We can get out of some of this by upping the voltage and poles, and using a transformer.... this can be quite cunning, as we can tap change with triacs, and we can wind the transformer to emulate a battery charging transformer by making loose coupling with plenty of leakage, this will help match the prop to the air, and shift the heat out of the stator to some extent, and if the mill has an iron core (motor conversion, radial iron core (AWP, F&P etc)), we can mitigate some of the effects of armature reaction, and match the loads much better.
In fact we could emulate a full blown mppt with a jump table,lower leakage transformer and a bunch of taps and triacs if we were keen, and liked rats nests.
What I'm getting at is we can get hung up on alternator design. If we build an mppt (analogue or digital whatever), we can use virtually any old thing and match the load to the air.... then it's simply a matter of how powerful we want..... general rule ... for a fixed rpm, bigger is betterer for more power. More rpm (speed increaser makes them smaller again)..... back to angular velocity I guess for fixed flux.
Things that get lost from time to time.....
Every turn of wire in the coil has it's own vectors with relation to the field changing in it's vicinity. All those vectors add up to the final emf in that coil at any time in the cycle.... in fact at top dead center, the total emf vectors add to zero.
With axials, the legs are not points, but spread across an area... all seeing the flux differently. So magnet size, leg width, hole diameter, coil height, area, magnet spacing all effect the outcome.....and the list goes on.... the only thing we need not worry with is the armature reactance. The synchronous impedance will be pretty close to resistance for our purposes.... and we know we need some resistance so the voltage can rise in the coils so the prop wont be in hard stall from the get go... or mppt.

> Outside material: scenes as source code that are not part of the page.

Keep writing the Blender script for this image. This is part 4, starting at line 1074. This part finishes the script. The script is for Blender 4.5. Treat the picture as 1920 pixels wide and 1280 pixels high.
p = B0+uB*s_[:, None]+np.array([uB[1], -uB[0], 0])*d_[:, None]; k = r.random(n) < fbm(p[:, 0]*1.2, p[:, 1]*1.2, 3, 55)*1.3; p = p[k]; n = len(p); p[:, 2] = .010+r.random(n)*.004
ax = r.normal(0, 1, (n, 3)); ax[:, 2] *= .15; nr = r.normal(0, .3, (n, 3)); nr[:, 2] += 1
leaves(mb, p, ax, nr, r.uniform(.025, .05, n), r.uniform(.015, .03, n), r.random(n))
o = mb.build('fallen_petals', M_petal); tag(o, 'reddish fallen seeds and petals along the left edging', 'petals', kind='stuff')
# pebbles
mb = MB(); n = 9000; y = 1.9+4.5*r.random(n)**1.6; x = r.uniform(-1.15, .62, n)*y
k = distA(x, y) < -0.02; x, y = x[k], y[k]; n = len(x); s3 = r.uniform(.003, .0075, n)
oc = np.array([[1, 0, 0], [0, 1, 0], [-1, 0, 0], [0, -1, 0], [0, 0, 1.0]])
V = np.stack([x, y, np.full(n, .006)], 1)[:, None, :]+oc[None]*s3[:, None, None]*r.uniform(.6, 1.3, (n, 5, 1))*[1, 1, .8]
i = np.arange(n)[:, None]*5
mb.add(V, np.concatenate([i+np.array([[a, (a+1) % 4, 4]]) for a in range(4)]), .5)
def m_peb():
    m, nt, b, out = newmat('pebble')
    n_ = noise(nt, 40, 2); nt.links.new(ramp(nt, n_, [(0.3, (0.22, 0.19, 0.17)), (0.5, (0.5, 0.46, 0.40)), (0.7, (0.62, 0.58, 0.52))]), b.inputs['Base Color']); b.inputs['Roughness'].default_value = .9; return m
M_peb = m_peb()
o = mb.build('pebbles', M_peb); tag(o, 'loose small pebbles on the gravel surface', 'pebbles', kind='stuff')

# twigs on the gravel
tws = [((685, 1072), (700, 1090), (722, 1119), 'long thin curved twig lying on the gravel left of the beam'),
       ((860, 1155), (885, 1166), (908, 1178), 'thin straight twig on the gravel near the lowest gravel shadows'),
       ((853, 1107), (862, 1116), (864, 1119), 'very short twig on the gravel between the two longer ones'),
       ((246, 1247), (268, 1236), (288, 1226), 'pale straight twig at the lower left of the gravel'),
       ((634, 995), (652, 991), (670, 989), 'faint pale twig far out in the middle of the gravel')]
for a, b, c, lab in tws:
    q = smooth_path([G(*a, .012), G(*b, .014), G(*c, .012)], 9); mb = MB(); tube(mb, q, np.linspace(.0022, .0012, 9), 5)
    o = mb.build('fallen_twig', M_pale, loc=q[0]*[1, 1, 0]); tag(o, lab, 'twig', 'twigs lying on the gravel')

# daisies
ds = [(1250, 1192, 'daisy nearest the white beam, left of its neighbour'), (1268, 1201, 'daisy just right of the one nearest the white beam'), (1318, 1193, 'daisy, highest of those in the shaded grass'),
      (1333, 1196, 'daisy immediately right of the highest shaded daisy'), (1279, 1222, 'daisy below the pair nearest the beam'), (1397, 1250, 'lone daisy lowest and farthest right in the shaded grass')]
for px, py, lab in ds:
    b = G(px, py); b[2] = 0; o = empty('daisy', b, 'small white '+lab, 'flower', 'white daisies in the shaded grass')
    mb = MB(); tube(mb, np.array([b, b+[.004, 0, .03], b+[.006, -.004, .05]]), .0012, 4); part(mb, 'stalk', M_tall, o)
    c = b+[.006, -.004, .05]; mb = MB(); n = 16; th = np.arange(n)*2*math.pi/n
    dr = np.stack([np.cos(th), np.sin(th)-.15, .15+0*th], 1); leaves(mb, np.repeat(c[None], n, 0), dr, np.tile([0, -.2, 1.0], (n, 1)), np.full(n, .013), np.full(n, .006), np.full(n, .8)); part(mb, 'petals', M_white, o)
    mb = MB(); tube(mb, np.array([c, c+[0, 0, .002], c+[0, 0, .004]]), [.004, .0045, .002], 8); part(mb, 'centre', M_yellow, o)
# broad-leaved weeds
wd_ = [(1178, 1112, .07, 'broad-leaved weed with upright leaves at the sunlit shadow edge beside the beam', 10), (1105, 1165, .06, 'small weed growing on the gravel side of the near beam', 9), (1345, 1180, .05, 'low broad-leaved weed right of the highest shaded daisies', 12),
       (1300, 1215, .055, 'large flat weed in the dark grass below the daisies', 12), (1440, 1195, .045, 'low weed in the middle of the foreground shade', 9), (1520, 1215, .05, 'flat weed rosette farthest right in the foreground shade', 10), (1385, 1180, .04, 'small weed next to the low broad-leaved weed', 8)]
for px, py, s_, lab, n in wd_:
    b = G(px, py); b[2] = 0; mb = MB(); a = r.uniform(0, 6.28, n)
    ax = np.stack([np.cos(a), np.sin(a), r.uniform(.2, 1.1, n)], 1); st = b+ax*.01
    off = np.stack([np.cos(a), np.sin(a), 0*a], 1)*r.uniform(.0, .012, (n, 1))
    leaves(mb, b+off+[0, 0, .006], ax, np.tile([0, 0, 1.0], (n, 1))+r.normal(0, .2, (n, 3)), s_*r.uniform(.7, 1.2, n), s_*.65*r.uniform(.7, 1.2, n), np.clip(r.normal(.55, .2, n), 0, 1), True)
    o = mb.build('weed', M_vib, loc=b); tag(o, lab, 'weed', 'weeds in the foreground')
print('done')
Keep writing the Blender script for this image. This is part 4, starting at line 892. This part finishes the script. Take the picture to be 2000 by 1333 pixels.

We should know or be told....... that we cannot design an alternator on it's own. It is part of a symphony. All things must be taken into account if we don't use mppt, but we can build a darn good machine without it to.... but then it has to be part of a team.... not a solo player. Mppt takes the skill out of windmill design.
Personally, as an owner/builder of a few quite powerful axials, and a not so innocent bystander to a radial flux machine, now (hindsight is cool isn't it) I would want an iron cored radial any day of the week, even with (and I WANT) oodles of armature reaction (Flux rolls eyes).... and ferrite magnets (eyes roll again).
Still the best, toughest by far, bullet proof home powering mill I have been in contact with is the AWP HV transformer coupled unit with the rewind we did for it.
That thing is fairly well matched, and burn out proof (thanks to the reaction component)... and the magnets don't degrade either
End waffle
..................oztules
Edit:
I just can't get excited with efficiency when I'm not paying the bill for the wind.
Stator efficiency for finding the watts lost for the sake of heating I have to be interested in.
System efficiency pales into insignificance compared to matching the items to the wind.
Paying for fuel makes it a whole different ball game.